Grim Search At Philippine Mudslide
Rescue workers dug grimly Tuesday for a mud-swamped elementary school, but in a different spot from where they excitedly detected underground sounds a day earlier that they hoped were signs of life.
The buzz that fed a sense of urgency Monday evening was gone. Ground-penetrating radar, capable of mapping structures up to 50 feet deep, found nothing.
Over a thousand people are feared dead in the now-buried village.
It is not clear if the scratching and tapping noises that were detected on Monday came from survivors or were only the sound of groundwater and mud settling.
"A few times we heard something, we think we heard something, because we really want to hear something," Farley said. "If there is anything at all, we're gonna go there."
Hopes of a miracle had focused on the school amid unconfirmed reports that survivors there sent cell phone text messages to relatives shortly after a mountainside collapsed Friday in a wall of mud and boulders that swamped the farming village of Guinsaugon.
But with the only survivors pulled out hours later, the prospects of finding life under mud believed to be as much as 100 feet deep are fading by the hour.
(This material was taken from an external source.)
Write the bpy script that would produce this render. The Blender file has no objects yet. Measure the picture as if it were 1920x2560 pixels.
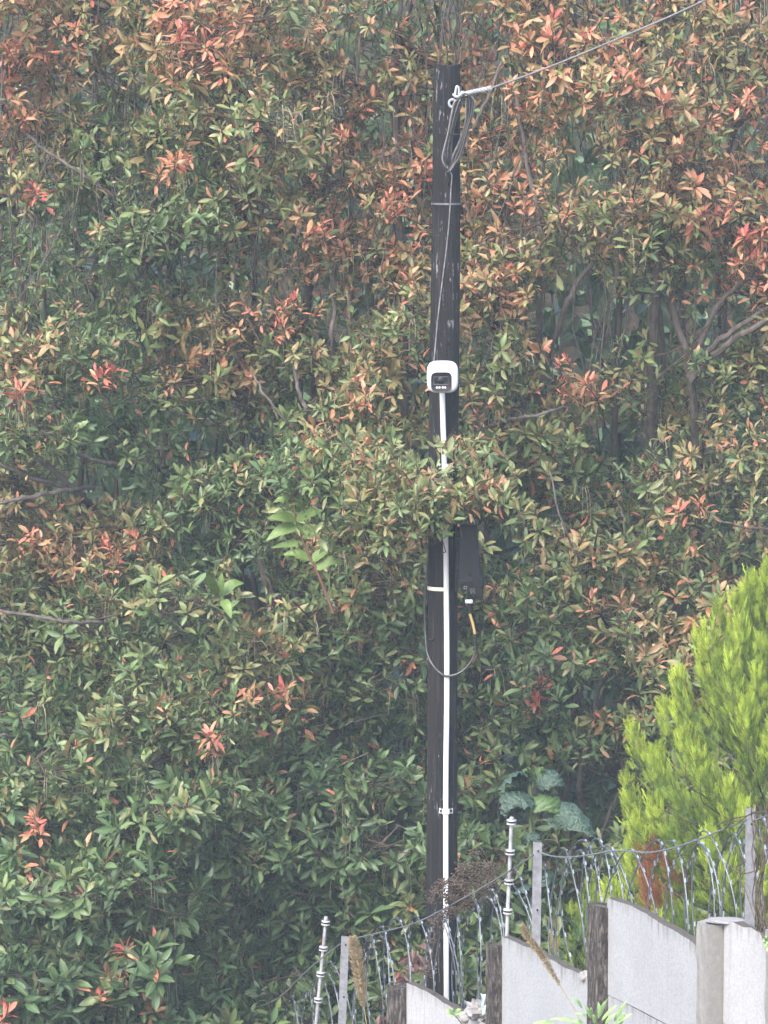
import bpy, math, random
import numpy as np
from mathutils import Vector, Matrix

random.seed(7)
rng = np.random.default_rng(11)
R = math.radians
scene = bpy.context.scene
col = scene.collection

# ------------------------------------------------------------------ camera
CAM_H, FPX = 6.7, 10500.0            # camera height; focal length in pixels of the 1920 x 2560 photograph
PITCH = math.atan((1280 - 162) / FPX)
cam_d = bpy.data.cameras.new('camera')
cam = bpy.data.objects.new('camera', cam_d)
col.objects.link(cam)
cam.location = (0, 0, CAM_H)
cam.rotation_euler = (math.pi / 2 - PITCH, 0, 0)
cam_d.sensor_fit = 'VERTICAL'
cam_d.sensor_height = 24
cam_d.lens = FPX / 2560 * 24
cam_d.clip_start = 0.1
cam_d.clip_end = 2000
scene.camera = cam

# ------------------------------------------------------------------ sky, sun, exposure
SUN_EL, SUN_AZ = R(42), R(208)       # azimuth clockwise from +Y: behind the camera, to the left
world = bpy.data.worlds.new('World')
scene.world = world
world.use_nodes = True
wn = world.node_tree.nodes
bg = wn['Background']
sky = wn.new('ShaderNodeTexSky')
sky.sky_type = 'NISHITA'
sky.sun_disc = False
sky.sun_elevation = SUN_EL
sky.sun_rotation = SUN_AZ
sky.air_density = 1.0
sky.dust_density = 4.0
sky.ozone_density = 1.0
world.node_tree.links.new(sky.outputs[0], bg.inputs[0])
bg.inputs[1].default_value = 0.15
sun_d = bpy.data.lights.new('sun', 'SUN')
sun = bpy.data.objects.new('sun', sun_d)
col.objects.link(sun)
sun_d.energy = 0.85
sun_d.angle = R(28)
sun_d.color = (1.0, 0.97, 0.93)
sv = Vector((math.sin(SUN_AZ) * math.cos(SUN_EL), math.cos(SUN_AZ) * math.cos(SUN_EL), math.sin(SUN_EL)))
sun.rotation_euler = sv.to_track_quat('Z', 'Y').to_euler()
sun.location = (-6, -6, 20)
vs = scene.view_settings
vs.view_transform = 'Standard'
vs.look = 'None'
vs.gamma = 1.0
vs.use_curve_mapping = False
vs.exposure = 2.02
try:
    scene.cycles.use_denoising = True
    scene.cycles.denoiser = 'OPENIMAGEDENOISE'
    scene.cycles.denoising_input_passes = 'RGB_ALBEDO_NORMAL'
    scene.cycles.denoising_prefilter = 'ACCURATE'
    scene.cycles.adaptive_threshold = 0.02
    scene.cycles.max_bounces = 5
    scene.cycles.volume_bounces = 1
    scene.cycles.transparent_max_bounces = 4
except Exception:
    pass

# ------------------------------------------------------------------ helpers
CP, SP = math.cos(PITCH), math.sin(PITCH)
def W(px, py, Y):
    """point of the place that stands at distance Y in front of the camera and is seen at a photograph pixel"""
    u, v = (px - 960) / FPX, -(py - 1280) / FPX
    dy, dz = CP + v * SP, -SP + v * CP
    s = Y / dy
    return Vector((u * s, Y, CAM_H + dz * s))
def to_px(P):
    x, y, z = P[..., 0], P[..., 1], P[..., 2] - CAM_H
    f = y * CP - z * SP
    v = y * SP + z * CP
    return 960 + FPX * x / f, 1280 - FPX * v / f

def tag(o, label=None, cat=None, group=None, kind=None):
    if label: o['label'] = label
    if cat: o['category'] = cat
    if group: o['group'] = group
    if kind: o['kind'] = kind
    return o
def link(name, me, mat, parent=None, kind=None):
    o = bpy.data.objects.new(name, me)
    col.objects.link(o)
    if mat is not None and len(me.materials) == 0:
        me.materials.append(mat)
    if parent is not None:
        o.parent = parent
        o.matrix_parent_inverse = parent_inv(parent)
    if kind: o['kind'] = kind
    return o
def parent_inv(p):
    m = Matrix.Translation(p.location)
    q = p
    if p.parent is not None:
        return Matrix.Identity(4)
    return m.inverted()
def thing(name, loc, label, cat, group=None):
    o = bpy.data.objects.new(name, None)
    o.empty_display_size = 0.1
    col.objects.link(o)
    o.location = loc
    tag(o, label, cat, group)
    return o

class MB:
    def __init__(s): s.v = []; s.f = []
    def add(s, v, f):
        n = len(s.v)
        s.v += [tuple(p) for p in v]
        s.f += [tuple(i + n for i in q) for q in f]
        return s
    def box(s, c, sx, sy, sz, M=None):
        vs_ = [Vector((x * sx / 2, y * sy / 2, z * sz / 2)) for x in (-1, 1) for y in (-1, 1) for z in (-1, 1)]
        if M is not None: vs_ = [M @ p for p in vs_]
        c = Vector(c)
        return s.add([p + c for p in vs_], [(0, 1, 3, 2), (4, 6, 7, 5), (0, 4, 5, 1), (2, 3, 7, 6), (0, 2, 6, 4), (1, 5, 7, 3)])
    def tube(s, pts, rad, n=8, cap=True):
        pts = [Vector(p) for p in pts]
        k = len(pts)
        if not hasattr(rad, '__len__'): rad = [rad] * k
        base = len(s.v)
        ref = None
        for i, p in enumerate(pts):
            t = (pts[min(i + 1, k - 1)] - pts[max(i - 1, 0)])
            t = t.normalized() if t.length > 1e-9 else Vector((0, 0, 1))
            if ref is None:
                ref = t.orthogonal().normalized()
            ref = (ref - t * ref.dot(t))
            ref = ref.normalized() if ref.length > 1e-6 else t.orthogonal().normalized()
            b = t.cross(ref)
            for j in range(n):
                a = 2 * math.pi * j / n
                s.v.append(tuple(p + (ref * math.cos(a) + b * math.sin(a)) * rad[i]))
        for i in range(k - 1):
            for j in range(n):
                a0, a1 = base + i * n + j, base + i * n + (j + 1) % n
                s.f.append((a0, a1, a1 + n, a0 + n))
        if cap:
            s.f.append(tuple(base + j for j in reversed(range(n))))
            s.f.append(tuple(base + (k - 1) * n + j for j in range(n)))
        return s
    def disc_stack(s, c, axis, prof, n=16):
        """lathe: prof = [(distance along the axis, radius)]"""
        c, axis = Vector(c), Vector(axis).normalized()
        return s.tube([c + axis * d for d, r in prof], [r for d, r in prof], n)
    def prism(s, poly, depth):
        """poly: outline of points in order, depth: a vector"""
        n = len(poly)
        d = Vector(depth)
        vs_ = [Vector(p) for p in poly] + [Vector(p) + d for p in poly]
        return s.add(vs_, [tuple(range(n)), tuple(reversed(range(n, 2 * n)))] + [(i, i + n, (i + 1) % n + n, (i + 1) % n) for i in range(n)])
    def build(s, name, mat, parent=None, smooth=True, kind=None, bevel=0):
        me = bpy.data.meshes.new(name)
        me.from_pydata(s.v, [], s.f)
        import bmesh
        bm = bmesh.new(); bm.from_mesh(me)
        bmesh.ops.recalc_face_normals(bm, faces=bm.faces)
        if bevel:
            bmesh.ops.bevel(bm, geom=[e for e in bm.edges if e.is_manifold and e.calc_face_angle(0) > 0.5], offset=bevel, segments=2, profile=0.6, affect='EDGES')
        bm.to_mesh(me); bm.free()
        if smooth:
            for p in me.polygons: p.use_smooth = True
            if hasattr(me, 'set_sharp_from_angle'): me.set_sharp_from_angle(angle=R(38))
        return link(name, me, mat, parent, kind)

def spline(pts, n=8):
    """Catmull-Rom through the points"""
    P = [Vector(p) for p in pts]
    P = [P[0] * 2 - P[1]] + P + [P[-1] * 2 - P[-2]]
    out = []
    for i in range(1, len(P) - 2):
        a, b, c, d = P[i - 1:i + 3]
        for k in range(n):
            t = k / n
            out.append(0.5 * ((2 * b) + (c - a) * t + (2 * a - 5 * b + 4 * c - d) * t * t + (3 * b - a - 3 * c + d) * t ** 3))
    out.append(P[-2])
    return out
def lerp_list(vals, n):
    x = np.linspace(0, 1, len(vals))
    return list(np.interp(np.linspace(0, 1, n), x, vals))

# ------------------------------------------------------------------ materials
def node_mat(name, rough=0.7, spec=0.4):
    m = bpy.data.materials.new(name)
    m.use_nodes = True
    nt = m.node_tree
    b = nt.nodes['Principled BSDF']
    b.inputs['Roughness'].default_value = rough
    b.inputs['Specular IOR Level'].default_value = spec
    return m, nt, b
def N(nt, typ, **kw):
    n = nt.nodes.new('ShaderNode' + typ)
    for k, v in kw.items():
        if k in n.inputs: n.inputs[k].default_value = v
        else: setattr(n, k, v)
    return n
def ramp(nt, stops, src, interp='LINEAR'):
    r = nt.nodes.new('ShaderNodeValToRGB')
    r.color_ramp.interpolation = interp
    e = r.color_ramp.elements
    while len(e) < len(stops): e.new(0.5)
    for i, (p, c) in enumerate(stops):
        e[i].position = p
        e[i].color = (c[0], c[1], c[2], 1) if hasattr(c, '__len__') else (c, c, c, 1)
    nt.links.new(src, r.inputs[0])
    return r.outputs[0]
def coords(nt, scale=(1, 1, 1)):
    t = N(nt, 'TexCoord')
    mp = N(nt, 'Mapping')
    mp.inputs['Scale'].default_value = scale
    nt.links.new(t.outputs['Object'], mp.inputs[0])
    return mp.outputs[0]
def noise(nt, vec, scale, detail=4, rough=0.55):
    n = N(nt, 'TexNoise', Scale=scale, Detail=detail, Roughness=rough)
    nt.links.new(vec, n.inputs['Vector'])
    return n.outputs[0]
def mix(nt, fac, a, b, typ='MIX'):
    n = nt.nodes.new('ShaderNodeMix')
    n.data_type = 'RGBA'; n.blend_type = typ
    for s, v in ((0, fac), (6, a), (7, b)):
        if hasattr(v, 'is_output'): nt.links.new(v, n.inputs[s])
        else: n.inputs[s].default_value = (v if s == 0 else ((*v, 1) if len(v) == 3 else v))
    return n.outputs[2]
def bump(nt, b, h, strength=0.4, dist=0.01):
    n = N(nt, 'Bump')
    n.inputs['Strength'].default_value = strength
    n.inputs['Distance'].default_value = dist
    nt.links.new(h, n.inputs['Height'])
    nt.links.new(n.outputs[0], b.inputs['Normal'])
def simple(name, c, rough=0.6, spec=0.4, metal=0.0, var=0.15, scale=30):
    m, nt, b = node_mat(name, rough, spec)
    v = coords(nt)
    n = noise(nt, v, scale)
    c1 = tuple(x * (1 - var) for x in c); c2 = tuple(min(1, x * (1 + var)) for x in c)
    nt.links.new(ramp(nt, [(0.3, c1), (0.7, c2)], n), b.inputs['Base Color'])
    b.inputs['Metallic'].default_value = metal
    return m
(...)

The last survivor was pulled out on Friday, only a few hours after a nearby mountain gave way.
The threat of more rain-triggered landslides has slowed the search, along with the question of where to dig and problems dealing with the wet mud.
CBS News correspondent Barry Petersen reports there are now claims that the mudslide may have been the result of illegal logging that stripped trees off the mountain - trees that can stabilize the soil when it gets soaked as this mountain was by some 30-inches of rain.
Excavations had centered Monday at a site where the school was believed to have sat, with some troops, miners and volunteers digging at a second site, about 200 yards away from the place to which some estimate the building might have been carried.
U.S. Marines, digging in shifts of 40 men, worked alongside Philippine troops and technical experts from Malaysia and Taiwan, but finally had to give up on the first site when the holes they created kept collapsing.
"As we'd dig deeper, we'd try to dig wider, but with the rain... there were little landslides happening around us," said Lt. Jack Farley, who was heading the Marine contingent. "The soil here is so unstable."
Accurate information is hard to come by, too.
"Even the local population has kind of lost their bearings," Farley said. "They don't have those terrain features around to distinguish where something really is."
Rescue teams used sensors in an effort to detect sounds and movements similar to those monitored on Monday.
Joel Son, head of a rescue team of Filipino miners, said the mud is so deep that searchers had yet to find the school where up to 300 children were in class when the disaster struck.
"Safety is an ongoing concern right now because of the rain," said U.S. Marine Capt. Burrell Parmer, one of hundreds of American servicemen involved in the recovery operation. "So far, no survivors have been recovered. It's a sad deal."
U.S. Marine Capt. Mark Paolicelli said Marines stayed at the school site up to 11 p.m., but left overnight because geologists warned them that heavy rains and danger of mudslides made the area unsafe.
Dozens of U.S. Marines and Philippine soldiers, along with local miners, dug into the muck with shovels and moved it with body bags, draining the murky water in large bottles.
Some officials have suggested leaving the village as a massive cemetery because digging out the bodies is too difficult and too dangerous.
Some bodies that were pulled out, but were not identified, were buried in mass graves earlier this week.
The dilemma of unidentified bodies is not likely to improve. There is almost no way to identify the few bodies that are being found - a task usually done by friends or relatives. With the whole village gone, there are often no friends or relatives still alive.
Search teams are moving carefully, unable to work as fast as they would like, for fear that their movements could set off more landslides.
The smell of rotting bodies wafted through the command post of the relief effort, about half a mile from the landslide site.
Under the glare of generator-powered lights, a multinational group of troops and technicians worked into the night Monday with shovels, rescue dogs and high-tech gear, including sound- and heat-detection equipment.
"We are just going try to find some life underground," said one dog handler, from Spain, as he traveled to the scene of the disaster. "The dogs can detect the breathing of the people alive and if there is someone underground, the dog say to us there is someone."
Volunteers are also on the scene from Malaysia, Taiwan and the U.S., including an evangelical minister affiliated with the Rev. Billy Graham. Gerry Brown, of U-Turn for Christ in Perris, Calif., has set up a counseling center to help the rescue workers get through their grim task.
"With every day gone by, chances of finding people alive are slim," he acknowledges, recalling his previous work helping rescue workers at Ground Zero in New York and in Thailand following the December 2004 tsunami.